Keluhan ini muncul karena pembayaran digital yang ditujukan untuk inklusif berubah seakan menjadi eksklusif.
Ayu Anastasia (32 tahun) menceritakan sering kali mendapati merchant yang hanya menerima non tunai khususnya QRIS atau kartu debit dalam transaksinya. “Saya sering sekali, kalau makan di restoran yang ada di mal di pusat Jakarta misalnya, pernah diminta hanya menerima nontunai pakai QRIS atau kartu debit,” kata Ayu kepada Katadata.co.id, 16 Oktober 2024.

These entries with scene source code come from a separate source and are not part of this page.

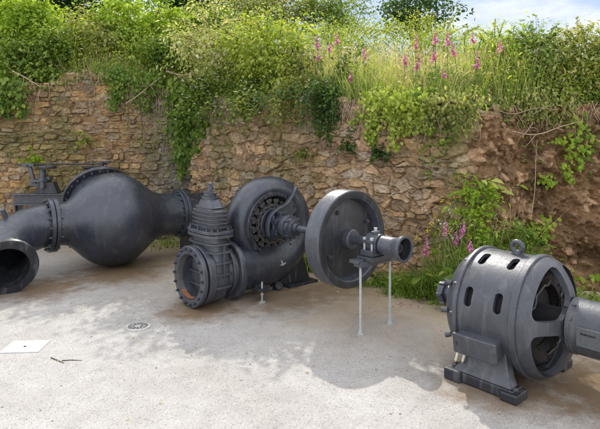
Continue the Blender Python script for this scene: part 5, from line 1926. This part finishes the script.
w = bpy.data.worlds.new('World')
SC.world = w
w.use_nodes = True
nt = w.node_tree
nt.nodes.clear()
wo, bg = N(nt, 'ShaderNodeOutputWorld'), N(nt, 'ShaderNodeBackground')
sky = N(nt, 'ShaderNodeTexSky', sky_type='NISHITA')
sky.sun_disc = False
sky.sun_elevation, sky.sun_rotation = SUN_EL, SUN_AZ
sky.air_density, sky.dust_density, sky.ozone_density = 1.0, .6, 1.0
tc = N(nt, 'ShaderNodeTexCoord')
mp = N(nt, 'ShaderNodeMapping')
mp.inputs['Scale'].default_value = (1.2, 1.2, 3.2)
nt.links.new(tc.outputs['Generated'], mp.inputs[0])
cn = N(nt, 'ShaderNodeTexNoise', i_Scale=3.2, i_Detail=8.0, i_Roughness=.58)
nt.links.new(mp.outputs[0], cn.inputs['Vector'])
cr = ramp(nt, [(.32, 0.2), (.54, .95)])
nt.links.new(cn.outputs[0], cr.inputs[0])
cc = mixc(nt, sky.outputs[0], (7.8, 7.8, 8.1), cr.outputs[0])
sx = N(nt, 'ShaderNodeSeparateXYZ')
nt.links.new(tc.outputs['Generated'], sx.inputs[0])
m1 = N(nt, 'ShaderNodeMapRange', interpolation_type='SMOOTHSTEP')
m1.inputs['From Min'].default_value, m1.inputs['From Max'].default_value = .52, .36
nt.links.new(sx.outputs[2], m1.inputs['Value'])
m2 = N(nt, 'ShaderNodeMapRange', interpolation_type='SMOOTHSTEP')
m2.inputs['From Min'].default_value, m2.inputs['From Max'].default_value = .2, .6
nt.links.new(sx.outputs[1], m2.inputs['Value'])
m3 = N(nt, 'ShaderNodeMath', operation='MULTIPLY')
nt.links.new(m1.outputs[0], m3.inputs[0])
nt.links.new(m2.outputs[0], m3.inputs[1])
m4 = N(nt, 'ShaderNodeMath', operation='MULTIPLY')
nt.links.new(m3.outputs[0], m4.inputs[0])
m4.inputs[1].default_value = .92
cr2 = ramp(nt, [(.44, (1.7, 2.25, 3.15)), (.55, (2.7, 3.0, 3.5)), (.68, (3.9, 3.95, 4.1))])
nt.links.new(cn.outputs[0], cr2.inputs[0])
cc = mixc(nt, cc, cr2.outputs[0], m4.outputs[0])
nt.links.new(cc, bg.inputs[0])
bg.inputs[1].default_value = .15
nt.links.new(bg.outputs[0], wo.inputs[0])

cam = bpy.data.cameras.new('camera')
co = bpy.data.objects.new('camera', cam)
COL.objects.link(co)
co.location = (0, 0, CAMH)
co.rotation_euler = (PI / 2, 0, 0)
cam.sensor_width, cam.lens = 36, 36 * F / 600
cam.shift_y = -(214.5 - HZ) / 600
cam.clip_end = 800
SC.camera = co
SC.view_settings.view_transform = 'Standard'
SC.view_settings.look = 'None'
SC.view_settings.exposure = .90
SC.view_settings.gamma = 1
SC.view_settings.use_curve_mapping = False
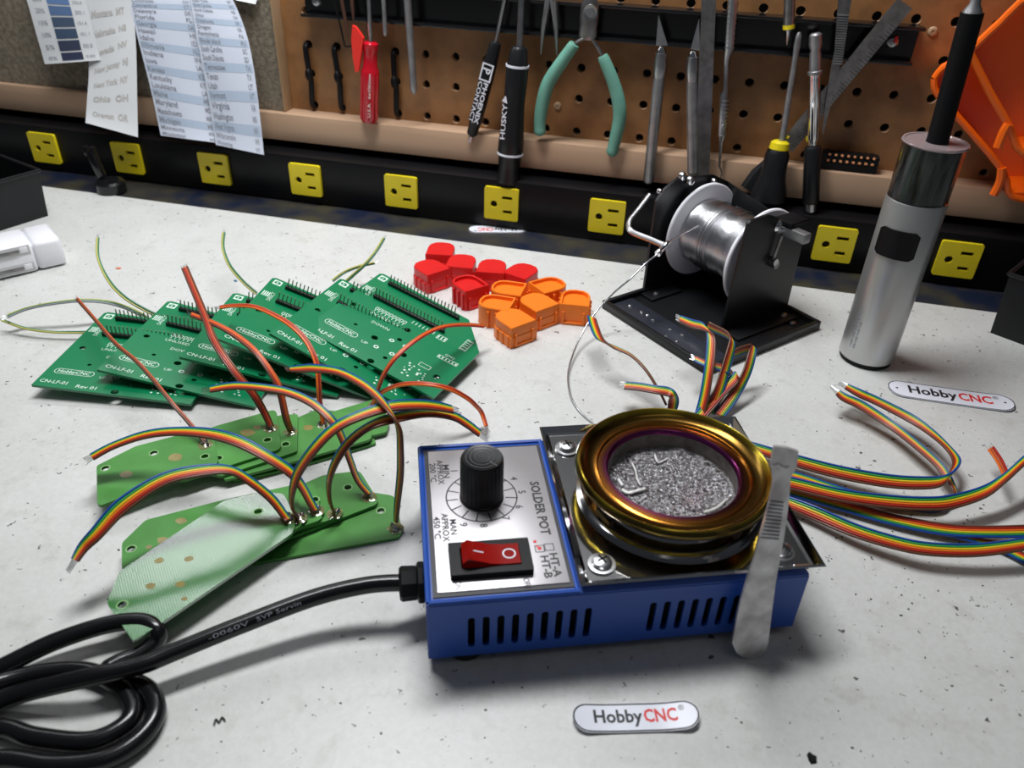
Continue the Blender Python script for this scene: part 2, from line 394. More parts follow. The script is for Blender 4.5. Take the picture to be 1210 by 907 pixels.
def rod(px0, px1, r, Y=-20, mat_='steel', seg=10, mi=None, mb=None, Y1=None):
    mb = mb or MB(); return mb.cyl(W(*px0, Y), W(*px1, Y if Y1 is None else Y1), r, seg=seg, mi=mi)
# hex keys and picks at the far left
t = thing('hex_key', 'thin black bent hex key hanging at the left end of the rack', 'hex key', W(408, 52))
part('shaft', MB().sweep(crom([W(388, -25), W(396, 5), W(403, 34), W(407, 52), W(410, 55), W(420, 53)], 4), 0.75, 6), 'black_plastic', t)
for (a, c, lb) in (((398, -30), (412, 44), 'slim brown spike hanging beside the black hex key'), ((413, -30), (418, 27), 'slim brown spike hanging just left of the red screwdriver')):
    b = MB().spindle(W(*a, -18), W(*c, -18), [(0, 1.6), (.7, 1.4), (1, .6)], 8)
    solo('metal_spike', b, mat('rust%d' % a[0], (0.10, 0.045, 0.03), 0.5, 0.3), lb, 'spike')
# red flag shaped plastic clip
b = MB(); pts = [(416, 30), (420, 32), (425, 39), (429, 45), (427, 62), (423.5, 84), (420, 86), (417, 70), (415, 48)]
vs = [W(*q, -26) for q in pts]; n = len(vs)
b.add(vs+[v+V((0, 3, 0)) for v in vs], [tuple(range(n)), tuple(range(n, 2*n))[::-1]]+[(i, (i+1) % n, n+(i+1) % n, n+i) for i in range(n)])
solo('plastic_clip', b, mat('signal_red', (0.85, 0.03, 0.02), 0.4), 'bright red tapered plastic clip hanging left of the red screwdriver', 'clip')
# red screwdriver
t = thing('screwdriver', 'slotted screwdriver with translucent red handle hanging on the pegboard', 'screwdriver', W(437, 143))
part('shaft', MB().cyl(W(435, -20), W(438, 52), 1.9, seg=12), 'steel', t)
k = mmpx(437, 100); a, c = W(438, 49), W(436.5, 144)
b = MB(); b.spindle(a, c, [(0, 4), (.02, 6.2), (.07, 6.4), (.12, 5.6), (.3, 6.0), (.34, 7.2), (.37, 7.6), (.95, 7.4), (.99, 6.6), (1, 4)], 12)
h = part('handle', b, 'red_clear', t)
b = MB()
for i in range(6):
    an = pi*(i+.5)/6+pi; o = V((cos(an)*7.1, sin(an)*7.1, 0)); b.cyl(a+(c-a)*.40+o, a+(c-a)*.95+o, .9, seg=6)
part('ridges', b, 'red_clear', h)
ax = (c-a).normalized(); b = MB(); text(b, 'U.S.A.  6x100mm', planefn(a+(c-a)*.9+V((4.0, -8.3, 0)), -ax, V((-1, 0, 0)), .05), width=34, size=3.2); part('lettering', b, 'white_print', h, flatten=True)
# two downward phillips blades
for (x0, y0), (x1, y1), r, lb in (((452, -20), (455.5, 43), 1.7, 'short slim phillips blade pointing down from the rack'), ((480, -20), (489.5, 112), 2.9, 'long phillips blade pointing down from the rack')):
    b = MB().spindle(W(x0, y0), W(x1, y1), [(0, r), (.88, r), (.94, r*1.05), (.97, r*.8), (1, r*.25)], 12)
    solo('phillips_screwdriver', b, 'steel_dull', lb, 'screwdriver')
# black and white promotional driver
t = thing('pocket_screwdriver', 'slim black screwdriver with white lettering, tilted, handle down', 'screwdriver', W(558, 160))
part('shaft', MB().cyl(W(600, -20, -19), W(585, 54, -19), 1.4, seg=10), 'steel', t)
a, c = W(586, 50, -20), W(557, 161, -20); ax = (c-a).normalized(); rt = ax.cross(V((0, 1, 0))).normalized()*-1
if rt.x < 0: rt = -rt
b = MB().spindle(a, c, [(0, 3.6), (.03, 4.6), (.16, 5.0), (.2, 5.6), (.82, 5.6), (.86, 4.8), (.97, 4.4), (1, 2)], 12)
h = part('handle', b, 'black_satin', t)
part('tip', MB().cyl(c, c+ax*5, 1.6, seg=8), 'steel', t)
b = MB(); ln = (c-a).length; o = a+ax*ln*.2+V((0, -5.9, 0))
fn = planefn(o, ax, rt, 0); nrm = V((0, -1, 0))
Q = lambda x, y: o+ax*x+rt*y
b.poly([[(0, -4.6), (13.5, -4.6), (13.5, 4.6), (0, 4.6)], [(1.2, -3.4), (1.2, 3.4), (12.2, 3.4), (12.2, -3.4)]], 0, 0, T=None); vv = b.v; b.v = [Q(v.x, v.y)+V((0, -.05, 0)) for v in vv]
text(b, 'P', lambda x, y: Q(x, y)+V((0, -.1, 0)), size=8.5, x0=3.6, y0=-3.0, bold=.03)
text(b, 'PHOENIX', lambda x, y: Q(x, y)+V((0, -.1, 0)), width=33, size=4.9, x0=14.3, y0=.3, bold=.03)
text(b, 'CONTACT', lambda x, y: Q(x, y)+V((0, -.1, 0)), width=33, size=4.6, x0=14.3, y0=-4.0, bold=.02)
part('lettering', b, 'label_white', h, flatten=True)
# black ergonomic driver in front of the rail
t = thing('ergonomic_screwdriver', 'thick black soft-grip screwdriver with white rings hanging over the rail', 'screwdriver', W(600, 214, -28))
part('shaft', MB().cyl(W(617, -20, -22), W(614, 56, -25), 2.5, seg=10), 'steel', t)
a, c = W(613.5, 55, -26), W(600, 216, -30)
prof = [(0, 5), (.02, 6.6), (.1, 7.4), (.13, 8.7), (.3, 8.4), (.42, 8.0), (.55, 8.9), (.68, 10.2), (.76, 10.4), (.78, 9.4), (.86, 8.8), (.88, 8.4), (.95, 9.0), (.99, 9.0), (1, 7)]
h = part('handle', MB().spindle(a, c, prof, 18), 'black_satin', t)
for tt, r in ((.13, 8.9), (.765, 10.6)): part('ring', MB().spindle(a+(c-a)*(tt-.008), a+(c-a)*(tt+.008), [(0, r), (1, r)], 18), 'label_white', h)
ax = (c-a).normalized(); rt = V((0, -1, 0)).cross(ax).normalized(); rt = rt if rt.x > 0 else -rt
b = MB(); o = a+(c-a)*.64+V((-3.5, -9.2, 0)); o2 = a+(c-a)*.38+V((-3.5, -9.2, 0))
d = (o2-o).normalized(); up = -rt
text(b, 'HUSKY', lambda x, y: o+d*x+up*y+V((0, -.1, 0)), width=27, size=5.2, bold=.02)
b.add([o2+V((0, 0, 0)), o2+d*6+up*1.5, o2+d*1.5+up*4.5], [(0, 1, 2)])
part('lettering', b, 'label_white', h, flatten=True)
# long nose tips
t = thing('pliers', 'steel long-nose pliers tips pointing down from the rack', 'pliers', W(650, 20))
for pts, pr_ in ((((646, -25), (648, 0), (642, 35), (639, 64)), (4, 4.4, 2.8, .7)), (((655, -25), (654, 0), (657, 30), (658, 65)), (4.6, 4.8, 3.2, .7))):
    part('jaw', MB().sweep([W(*q, -18) for q in pts], pr_, 8, flat=.6), 'steel_dull', t)
# side cutters with green handles
t = thing('side_cutters', 'small side cutters with pale green handles hanging on the rack', 'pliers', W(690, 60, -22))
b = MB()
k_ = [(692, 8), (690, 30), (688, 45)]
b.spindle(W(698, -4, -19), W(694, 47, -19), [(0, 4), (.2, 6.4), (.45, 6.8), (.7, 6.4), (.9, 6.8), (1, 5)], 12, flat=.45, up=(0, 1, 0))
part('head', b, 'steel_dark', t)
b = MB(); T = Matrix.Translation(W(697.5, 15, -23)) @ YT; b.lathe([(.01, 1), (3.2, 1), (3.4, .4), (5.2, .6), (5.6, -1)], 18, T); part('pivot', b, 'steel', t)
for pts, lbl in (([(690, 45), (679, 52), (664, 73), (648, 98), (641, 122), (638, 142), (638, 160)], 0), ([(700, 46), (712, 66), (724, 95), (731, 120), (732, 140), (727, 165), (722, 184)], 1)):
    part('arm', MB().sweep(crom([W(*q, -20) for q in pts[:2]]+[W(*pts[2], -20)], 3), 2.2, 8, flat=.6), 'steel_dark', t)
    cp = crom([W(*q, -22) for q in pts[1:]], 6); n = len(cp)
    rr = [4.2+1.0*sin(pi*i/(n-1)) for i in range(n)]; rr[0] = 3.8; rr[-1] = 2.2; rr[-2] = 4.0; rr[-3] = 4.8
    part('handle', MB().sweep(cp, rr, 12), 'green_rubber', t)
# craft knives
for nm, pb, p0_, p1_, p2_, lb, r in (('a', [(778, 18), (789, 54), (775, 54)], (782, 55), (779, 92), (766, 216), 'craft knife with blade up and pitted silver handle, left of the spool stand', 4.1),
                               ('b', [(826, 22), (827, 60), (816, 58)], (819, 60), (818, 96), (819, 206), 'craft knife with blade up and silver handle beside the upright steel bar', 4.2)):
    t = thing('craft_knife', lb, 'knife', W(*p2_, -26), 'craft knives on the rack')
    bl = [W(*q, -21) for q in pb]; nn = V((0, 1, 0))
    part('blade', MB().add(bl+[v+nn for v in bl], [(0, 1, 2), (5, 4, 3), (0, 3, 4, 1), (1, 4, 5, 2), (2, 5, 3, 0)]), 'steel', t)
    a, c, e = W(*p0_, -21), W(*p1_, -22), W(*p2_, -26)
    part('ferrule', MB().spindle(a, a+(c-a)*.3, [(0, 1.8), (.4, 3.2), (1, 4.2)], 14), 'chrome', t)
    part('collet', MB().spindle(a+(c-a)*.2, c, [(0, 4.3), (.5, 4.9), (.8, 4.7), (1, 4.2)], 14), 'steel', t)
    part('handle', MB().spindle(c, e, [(0, r), (.1, r*1.05), (.97, r*1.05), (1, r*.7)], 14), 'steel_dull', t)
# upright bar/rule
vs = [W(830, -25, -24), W(847, -25, -24), W(838, 208, -27), W(821, 206, -27)]
b = MB().add(vs+[v+V((0, 2.2, 0)) for v in vs], [(0, 1, 2, 3), (7, 6, 5, 4), (0, 4, 5, 1), (1, 5, 6, 2), (2, 6, 7, 3), (3, 7, 4, 0)])
solo('steel_rule', b, 'steel_dark', 'broad upright steel rule standing behind the solder spool', 'rule')
# dental pick
t = thing('dental_pick', 'thin stainless dental pick with knurled grips hanging above the spool', 'pick', W(853, 212, -24))
pp = [(868, -25), (864, 28), (862, 58), (859, 70), (857, 108), (855, 112), (853, 160), (852, 168), (850, 196), (853, 204), (849, 214)]
rr = [3.6, 3.4, 3.2, 2.0, 2.0, 3.0, 2.8, 1.5, .8, .6, .5]
part('stem', MB().sweep([W(*q, -22) for q in pp], rr, 10), 'steel', t)
for (a, c, r) in (((866, 4), (862, 56), 3.75), ((856.5, 118), (853.3, 158), 3.25)):
    b = MB()
    for s_ in [i/9 for i in range(10)]:
        q = W(*a, -22)+(W(*c, -22)-W(*a, -22))*s_; b.cyl(q+V((0, 0, .7)), q-V((0, 0, .7)), r, seg=10)
    part('knurling', b, 'steel', t)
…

Ayu merasa pengalaman itu sangat menyulitkan karena merasa uang tunai masih menjadi alat pembayaran yang sah. Akibatnya, ia tidak lagi mengunjungi restoran yang hanya menerima pembayaran nontunai.
Sama halnya dengan Ayu, Insi Nantika (28 tahun) juga mengalami hal yang sama. Insi menceritakan pernah melakukan pembelian di toko roti terkenal di Jakarta yang berada di dalam halte Transjakarta, namun tidak boleh melakukan pembayaran menggunakan uang tunai. “Saya heran kenapa nggak boleh pakai uang tunai. Kan itu masih berlaku. Aneh,” ujar Insi.
Kala itu BI akhirnya mengingatkan kembali merchant atau gerai yang saat ini menggunakan layanan Quick Response Code Indonesian Standard (QRIS) dilarang menolak alat pembayaran lain. Khususnya jika ada konsumen yang ingin membayar menggunakan uang tunai.
Mantan Deputi Gubernur BI Doni Primanto Joewono menyatakan larangan tersebut diatur dalam pasal 21 Undang-undang Mata Uang Nomor 7 Tahun 2011. “Jelas-jelas dinyatakan bahwa setiap orang dilarang menolak untuk menerima rupiah sebagai alat pembayaran di wilayah NKRI,” kata Doni dalam konferensi pers di Jakarta pada 16 Oktober 2024.
Doni menegaskan, fasilitas QRIS hanya menjadi salah satu cara pembayaran yang bisa digunakan konsumen jika ingin bertransaksi dalam bentuk non tunai. Sementara uang rupiah merupakan alat pembayaran yang sah digunakan untuk transaksi.
“Walaupun Bank Indonesia mendorong digitalisasi, tapi merchant itu wajib menerima rupiah, menerima rupiah dalam bentuk fisik,” ujar Doni.